• Instructions for the task: Restate each of the lines given below, word for word.

━━━━

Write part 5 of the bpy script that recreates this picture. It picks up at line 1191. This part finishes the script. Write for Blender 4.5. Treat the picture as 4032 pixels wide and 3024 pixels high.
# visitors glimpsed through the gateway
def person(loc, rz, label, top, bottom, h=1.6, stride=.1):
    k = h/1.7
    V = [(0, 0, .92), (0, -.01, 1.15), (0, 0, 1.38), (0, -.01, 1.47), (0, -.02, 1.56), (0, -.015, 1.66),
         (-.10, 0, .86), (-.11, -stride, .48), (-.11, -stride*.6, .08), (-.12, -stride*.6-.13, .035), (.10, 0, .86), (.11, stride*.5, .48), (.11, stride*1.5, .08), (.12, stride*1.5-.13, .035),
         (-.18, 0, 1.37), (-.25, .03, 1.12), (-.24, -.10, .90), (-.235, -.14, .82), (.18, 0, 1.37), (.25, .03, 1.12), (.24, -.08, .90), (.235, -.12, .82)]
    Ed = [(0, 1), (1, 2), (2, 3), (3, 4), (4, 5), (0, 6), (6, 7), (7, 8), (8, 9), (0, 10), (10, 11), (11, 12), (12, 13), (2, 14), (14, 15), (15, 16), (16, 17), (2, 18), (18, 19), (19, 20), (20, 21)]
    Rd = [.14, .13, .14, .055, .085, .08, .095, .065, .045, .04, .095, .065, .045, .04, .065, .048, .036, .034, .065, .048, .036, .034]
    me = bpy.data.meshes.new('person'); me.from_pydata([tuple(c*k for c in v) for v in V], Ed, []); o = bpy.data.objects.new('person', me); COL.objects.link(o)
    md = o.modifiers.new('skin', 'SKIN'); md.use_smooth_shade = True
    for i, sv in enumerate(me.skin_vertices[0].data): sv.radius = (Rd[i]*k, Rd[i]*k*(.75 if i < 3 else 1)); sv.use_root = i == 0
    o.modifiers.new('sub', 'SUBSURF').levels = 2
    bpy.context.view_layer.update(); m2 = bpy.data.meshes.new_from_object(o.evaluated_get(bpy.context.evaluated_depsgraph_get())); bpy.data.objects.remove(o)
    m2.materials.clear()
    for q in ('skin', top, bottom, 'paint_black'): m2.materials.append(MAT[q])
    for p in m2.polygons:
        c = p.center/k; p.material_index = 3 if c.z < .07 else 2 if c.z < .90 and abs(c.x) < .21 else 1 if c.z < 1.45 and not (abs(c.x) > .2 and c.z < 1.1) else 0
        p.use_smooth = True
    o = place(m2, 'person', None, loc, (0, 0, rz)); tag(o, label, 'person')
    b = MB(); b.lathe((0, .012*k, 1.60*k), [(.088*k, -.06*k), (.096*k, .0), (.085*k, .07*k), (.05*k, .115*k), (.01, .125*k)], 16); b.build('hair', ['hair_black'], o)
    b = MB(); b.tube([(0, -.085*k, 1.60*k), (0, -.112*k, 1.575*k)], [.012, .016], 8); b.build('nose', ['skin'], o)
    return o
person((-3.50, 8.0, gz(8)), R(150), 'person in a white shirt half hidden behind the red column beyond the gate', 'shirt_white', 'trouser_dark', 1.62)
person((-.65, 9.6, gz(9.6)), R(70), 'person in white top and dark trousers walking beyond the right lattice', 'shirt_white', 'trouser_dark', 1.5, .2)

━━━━

• Written response:
Write part 5 of the bpy script that recreates this picture. It picks up at line 1191. This part finishes the script. Write for Blender 4.5. Treat the picture as 4032 pixels wide and 3024 pixels high.
# visitors glimpsed through the gateway
def person(loc, rz, label, top, bottom, h=1.6, stride=.1):
    k = h/1.7
    V = [(0, 0, .92), (0, -.01, 1.15), (0, 0, 1.38), (0, -.01, 1.47), (0, -.02, 1.56), (0, -.015, 1.66),
         (-.10, 0, .86), (-.11, -stride, .48), (-.11, -stride*.6, .08), (-.12, -stride*.6-.13, .035), (.10, 0, .86), (.11, stride*.5, .48), (.11, stride*1.5, .08), (.12, stride*1.5-.13, .035),
         (-.18, 0, 1.37), (-.25, .03, 1.12), (-.24, -.10, .90), (-.235, -.14, .82), (.18, 0, 1.37), (.25, .03, 1.12), (.24, -.08, .90), (.235, -.12, .82)]
    Ed = [(0, 1), (1, 2), (2, 3), (3, 4), (4, 5), (0, 6), (6, 7), (7, 8), (8, 9), (0, 10), (10, 11), (11, 12), (12, 13), (2, 14), (14, 15), (15, 16), (16, 17), (2, 18), (18, 19), (19, 20), (20, 21)]
    Rd = [.14, .13, .14, .055, .085, .08, .095, .065, .045, .04, .095, .065, .045, .04, .065, .048, .036, .034, .065, .048, .036, .034]
    me = bpy.data.meshes.new('person'); me.from_pydata([tuple(c*k for c in v) for v in V], Ed, []); o = bpy.data.objects.new('person', me); COL.objects.link(o)
    md = o.modifiers.new('skin', 'SKIN'); md.use_smooth_shade = True
    for i, sv in enumerate(me.skin_vertices[0].data): sv.radius = (Rd[i]*k, Rd[i]*k*(.75 if i < 3 else 1)); sv.use_root = i == 0
    o.modifiers.new('sub', 'SUBSURF').levels = 2
    bpy.context.view_layer.update(); m2 = bpy.data.meshes.new_from_object(o.evaluated_get(bpy.context.evaluated_depsgraph_get())); bpy.data.objects.remove(o)
    m2.materials.clear()
    for q in ('skin', top, bottom, 'paint_black'): m2.materials.append(MAT[q])
    for p in m2.polygons:
        c = p.center/k; p.material_index = 3 if c.z < .07 else 2 if c.z < .90 and abs(c.x) < .21 else 1 if c.z < 1.45 and not (abs(c.x) > .2 and c.z < 1.1) else 0
        p.use_smooth = True
    o = place(m2, 'person', None, loc, (0, 0, rz)); tag(o, label, 'person')
    b = MB(); b.lathe((0, .012*k, 1.60*k), [(.088*k, -.06*k), (.096*k, .0), (.085*k, .07*k), (.05*k, .115*k), (.01, .125*k)], 16); b.build('hair', ['hair_black'], o)
    b = MB(); b.tube([(0, -.085*k, 1.60*k), (0, -.112*k, 1.575*k)], [.012, .016], 8); b.build('nose', ['skin'], o)
    return o
person((-3.50, 8.0, gz(8)), R(150), 'person in a white shirt half hidden behind the red column beyond the gate', 'shirt_white', 'trouser_dark', 1.62)
person((-.65, 9.6, gz(9.6)), R(70), 'person in white top and dark trousers walking beyond the right lattice', 'shirt_white', 'trouser_dark', 1.5, .2)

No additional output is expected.